START Recorded information

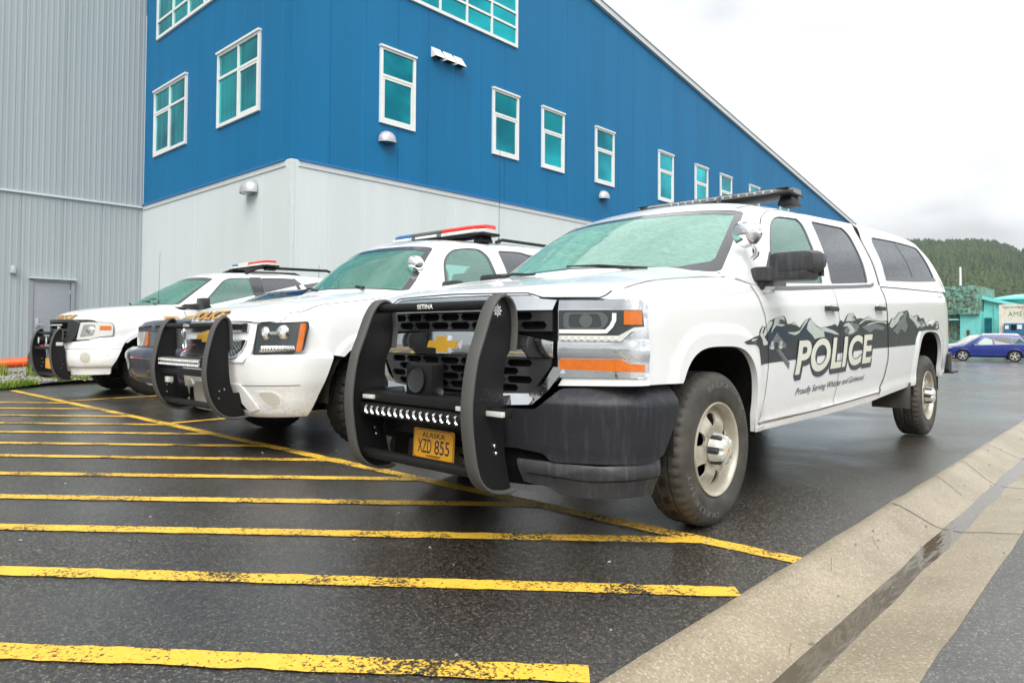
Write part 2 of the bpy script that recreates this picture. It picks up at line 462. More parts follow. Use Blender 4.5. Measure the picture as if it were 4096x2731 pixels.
def siding(key, base, seam, pitch, micro, grime=.1, bs=.35):
    """painted steel siding; real seams are modelled, this adds the fine pressed flutes"""
    n = NT(key); c = n.new('ShaderNodeTexCoord'); s = n.new('ShaderNodeSeparateXYZ'); n.l(c.outputs['Object'], s.inputs[0])
    a = n.math('ADD', s.outputs[0], s.outputs[1])
    w = n.math('SINE', n.math('MULTIPLY', a, 2 * math.pi / micro))
    h = n.ramp(n.math('MULTIPLY_ADD', w, .5, .5), [(.35, 0.0), (.65, 1.0)])
    vz = n.coord('Object', (1.3, 1.3, .12)); st = n.noise(vz, 1.4, 5, .6)
    pan = n.new('ShaderNodeTexWhiteNoise', noise_dimensions='1D'); n.l(n.math('FLOOR', n.math('DIVIDE', a, pitch)), pan.inputs['W'])
    k = n.math('ADD', n.math('MULTIPLY', n.ramp(st, [(.3, 0.0), (.75, 1.0)]), .6), n.math('MULTIPLY', pan.outputs['Value'], .4))
    col = n.mix(k, tuple(x * (1 - grime) for x in base), tuple(min(1, x * (1 + grime)) for x in base))
    n.set(color=col, rough=.5, spec=.22); n.bump(h, bs, .012); M[key] = n.m
siding('blue_siding', (.0008, .138, .310), 0, 1.0, .05)
siding('pale_siding', (.60, .65, .655), 0, 1.0, .05, .05)
siding('grey_siding', (.345, .385, .40), 0, 1.0, .045, .05, .2)
simple('blue_trim', (.006, .16, .42), rough=.35)
simple('pale_trim', (.57, .62, .625), rough=.4, var=.05)
simple('white_frame', (.74, .75, .73), rough=.35, var=.05)
simple('grey_door', (.26, .28, .31), rough=.45, var=.04)
simple('lamp_metal', (.45, .46, .49), rough=.35, metal=.3)
def pane_mat():
    n = NT('window_teal'); v = n.coord('Object', (.22, .22, .30)); oi = n.new('ShaderNodeObjectInfo')
    f = n.ramp(n.noise(v, 1.0, 3, .5, .6), [(.40, 0.0), (.62, 1.0)])
    col = n.mix(f, (.004, .20, .26), (.014, .52, .55)); n.set(color=col, rough=.04, metal=.85, spec=.6); n.bump(n.noise(n.coord('Object'), .9, 1), .03, .03); M['window_teal'] = n.m
pane_mat()
simple('teal_wall', (.16, .62, .58), rough=.6, var=.12, vs=2, streak=.25)
def mossy():
    n = NT('mossy_cladding'); v = n.coord('Object', (3, 3, 1.2))
    f = n.ramp(n.noise(v, 1.4, 8, .72, .5), [(.42, 0.0), (.56, 1.0)]); g = n.ramp(n.noise(v, 5, 4), [(.4, 0.0), (.6, 1.0)])
    n.set(color=n.mix(f, (.17, .42, .36), n.mix(g, (.045, .042, .025), (.14, .15, .06))), rough=.8); M['mossy'] = n.m
mossy()
def rusty():
    n = NT('rusty_white_steel'); v = n.coord('Object')
    f = n.ramp(n.noise(v, 1.3, 7, .7), [(.52, 0.0), (.68, 1.0)])
    n.set(color=n.mix(f, (.70, .66, .56), (.42, .20, .06)), rough=.6); M['rusty'] = n.m
rusty()
simple('roof_teal', (.20, .66, .64), rough=.5, var=.08)
simple('green_letters', (.01, .22, .08), rough=.5)
simple('reefer_blue', (.02, .14, .28), rough=.4)
def leafy(key, a, b, c, sc=.2):
    n = NT(key); v = n.coord('Object'); f = n.noise(v, sc, 6, .65); g = n.noise(v, sc * 9, 3)
    col = n.mix(n.ramp(f, [(.38, 0.0), (.62, 1.0)]), a, b); col = n.mix(n.ramp(g, [(.45, 0.0), (.75, .8)]), col, c)
    n.set(color=col, rough=.8, spec=.2); M[key] = n.m
leafy('forest', (.034, .064, .034), (.070, .105, .038), (.026, .046, .030), .025)
leafy('forest_floor', (.035, .065, .025), (.09, .12, .04), (.03, .045, .02), .03)
leafy('grass', (.13, .22, .025), (.30, .38, .05), (.09, .16, .02), 3)
leafy('rock', (.20, .19, .18), (.34, .32, .30), (.10, .095, .09), 6)
leafy('dirt', (.14, .14, .13), (.22, .21, .20), (.08, .08, .075), 3)
leafy('hazed_slope', (.12, .14, .13), (.16, .18, .16), (.10, .12, .11), .01)  # pale grey-green: haze put into the colour of the added slopes
# ------------------------------------------------------------------ world, sun, camera
w = bpy.data.worlds.new('World'); scn.world = w; w.use_nodes = True
nt = w.node_tree; bg = nt.nodes['Background']
sky = nt.nodes.new('ShaderNodeTexSky'); sky.sky_type = 'NISHITA'; sky.sun_disc = False
SUN_EL, SUN_AZ = R(50), R(142)
sky.sun_elevation = SUN_EL; sky.sun_rotation = SUN_AZ; sky.air_density = 1.5; sky.dust_density = 4
tc = nt.nodes.new('ShaderNodeTexCoord'); mp = nt.nodes.new('ShaderNodeMapping'); mp.inputs['Scale'].default_value = (1, 1, 2.6); mp.inputs['Location'].default_value = (.35, .1, 0)
nz = nt.nodes.new('ShaderNodeTexNoise'); nz.inputs['Scale'].default_value = 2.1; nz.inputs['Detail'].default_value = 5; nz.inputs['Roughness'].default_value = .5; nz.inputs['Distortion'].default_value = .3
rm = nt.nodes.new('ShaderNodeValToRGB'); e = rm.color_ramp.elements
e[0].position = .35; e[0].color = (2.0, 2.05, 2.15, 1); e[1].position = .60; e[1].color = (5.8, 5.9, 5.95, 1)
mx = nt.nodes.new('ShaderNodeMix'); mx.data_type = 'RGBA'; mx.inputs[0].default_value = .93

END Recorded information

### Work required
Write the full listing out again with every line unchanged, but include no pictures.

### Completed task
Write part 2 of the bpy script that recreates this picture. It picks up at line 462. More parts follow. Use Blender 4.5. Measure the picture as if it were 4096x2731 pixels.
def siding(key, base, seam, pitch, micro, grime=.1, bs=.35):
    """painted steel siding; real seams are modelled, this adds the fine pressed flutes"""
    n = NT(key); c = n.new('ShaderNodeTexCoord'); s = n.new('ShaderNodeSeparateXYZ'); n.l(c.outputs['Object'], s.inputs[0])
    a = n.math('ADD', s.outputs[0], s.outputs[1])
    w = n.math('SINE', n.math('MULTIPLY', a, 2 * math.pi / micro))
    h = n.ramp(n.math('MULTIPLY_ADD', w, .5, .5), [(.35, 0.0), (.65, 1.0)])
    vz = n.coord('Object', (1.3, 1.3, .12)); st = n.noise(vz, 1.4, 5, .6)
    pan = n.new('ShaderNodeTexWhiteNoise', noise_dimensions='1D'); n.l(n.math('FLOOR', n.math('DIVIDE', a, pitch)), pan.inputs['W'])
    k = n.math('ADD', n.math('MULTIPLY', n.ramp(st, [(.3, 0.0), (.75, 1.0)]), .6), n.math('MULTIPLY', pan.outputs['Value'], .4))
    col = n.mix(k, tuple(x * (1 - grime) for x in base), tuple(min(1, x * (1 + grime)) for x in base))
    n.set(color=col, rough=.5, spec=.22); n.bump(h, bs, .012); M[key] = n.m
siding('blue_siding', (.0008, .138, .310), 0, 1.0, .05)
siding('pale_siding', (.60, .65, .655), 0, 1.0, .05, .05)
siding('grey_siding', (.345, .385, .40), 0, 1.0, .045, .05, .2)
simple('blue_trim', (.006, .16, .42), rough=.35)
simple('pale_trim', (.57, .62, .625), rough=.4, var=.05)
simple('white_frame', (.74, .75, .73), rough=.35, var=.05)
simple('grey_door', (.26, .28, .31), rough=.45, var=.04)
simple('lamp_metal', (.45, .46, .49), rough=.35, metal=.3)
def pane_mat():
    n = NT('window_teal'); v = n.coord('Object', (.22, .22, .30)); oi = n.new('ShaderNodeObjectInfo')
    f = n.ramp(n.noise(v, 1.0, 3, .5, .6), [(.40, 0.0), (.62, 1.0)])
    col = n.mix(f, (.004, .20, .26), (.014, .52, .55)); n.set(color=col, rough=.04, metal=.85, spec=.6); n.bump(n.noise(n.coord('Object'), .9, 1), .03, .03); M['window_teal'] = n.m
pane_mat()
simple('teal_wall', (.16, .62, .58), rough=.6, var=.12, vs=2, streak=.25)
def mossy():
    n = NT('mossy_cladding'); v = n.coord('Object', (3, 3, 1.2))
    f = n.ramp(n.noise(v, 1.4, 8, .72, .5), [(.42, 0.0), (.56, 1.0)]); g = n.ramp(n.noise(v, 5, 4), [(.4, 0.0), (.6, 1.0)])
    n.set(color=n.mix(f, (.17, .42, .36), n.mix(g, (.045, .042, .025), (.14, .15, .06))), rough=.8); M['mossy'] = n.m
mossy()
def rusty():
    n = NT('rusty_white_steel'); v = n.coord('Object')
    f = n.ramp(n.noise(v, 1.3, 7, .7), [(.52, 0.0), (.68, 1.0)])
    n.set(color=n.mix(f, (.70, .66, .56), (.42, .20, .06)), rough=.6); M['rusty'] = n.m
rusty()
simple('roof_teal', (.20, .66, .64), rough=.5, var=.08)
simple('green_letters', (.01, .22, .08), rough=.5)
simple('reefer_blue', (.02, .14, .28), rough=.4)
def leafy(key, a, b, c, sc=.2):
    n = NT(key); v = n.coord('Object'); f = n.noise(v, sc, 6, .65); g = n.noise(v, sc * 9, 3)
    col = n.mix(n.ramp(f, [(.38, 0.0), (.62, 1.0)]), a, b); col = n.mix(n.ramp(g, [(.45, 0.0), (.75, .8)]), col, c)
    n.set(color=col, rough=.8, spec=.2); M[key] = n.m
leafy('forest', (.034, .064, .034), (.070, .105, .038), (.026, .046, .030), .025)
leafy('forest_floor', (.035, .065, .025), (.09, .12, .04), (.03, .045, .02), .03)
leafy('grass', (.13, .22, .025), (.30, .38, .05), (.09, .16, .02), 3)
leafy('rock', (.20, .19, .18), (.34, .32, .30), (.10, .095, .09), 6)
leafy('dirt', (.14, .14, .13), (.22, .21, .20), (.08, .08, .075), 3)
leafy('hazed_slope', (.12, .14, .13), (.16, .18, .16), (.10, .12, .11), .01)  # pale grey-green: haze put into the colour of the added slopes
# ------------------------------------------------------------------ world, sun, camera
w = bpy.data.worlds.new('World'); scn.world = w; w.use_nodes = True
nt = w.node_tree; bg = nt.nodes['Background']
sky = nt.nodes.new('ShaderNodeTexSky'); sky.sky_type = 'NISHITA'; sky.sun_disc = False
SUN_EL, SUN_AZ = R(50), R(142)
sky.sun_elevation = SUN_EL; sky.sun_rotation = SUN_AZ; sky.air_density = 1.5; sky.dust_density = 4
tc = nt.nodes.new('ShaderNodeTexCoord'); mp = nt.nodes.new('ShaderNodeMapping'); mp.inputs['Scale'].default_value = (1, 1, 2.6); mp.inputs['Location'].default_value = (.35, .1, 0)
nz = nt.nodes.new('ShaderNodeTexNoise'); nz.inputs['Scale'].default_value = 2.1; nz.inputs['Detail'].default_value = 5; nz.inputs['Roughness'].default_value = .5; nz.inputs['Distortion'].default_value = .3
rm = nt.nodes.new('ShaderNodeValToRGB'); e = rm.color_ramp.elements
e[0].position = .35; e[0].color = (2.0, 2.05, 2.15, 1); e[1].position = .60; e[1].color = (5.8, 5.9, 5.95, 1)
mx = nt.nodes.new('ShaderNodeMix'); mx.data_type = 'RGBA'; mx.inputs[0].default_value = .93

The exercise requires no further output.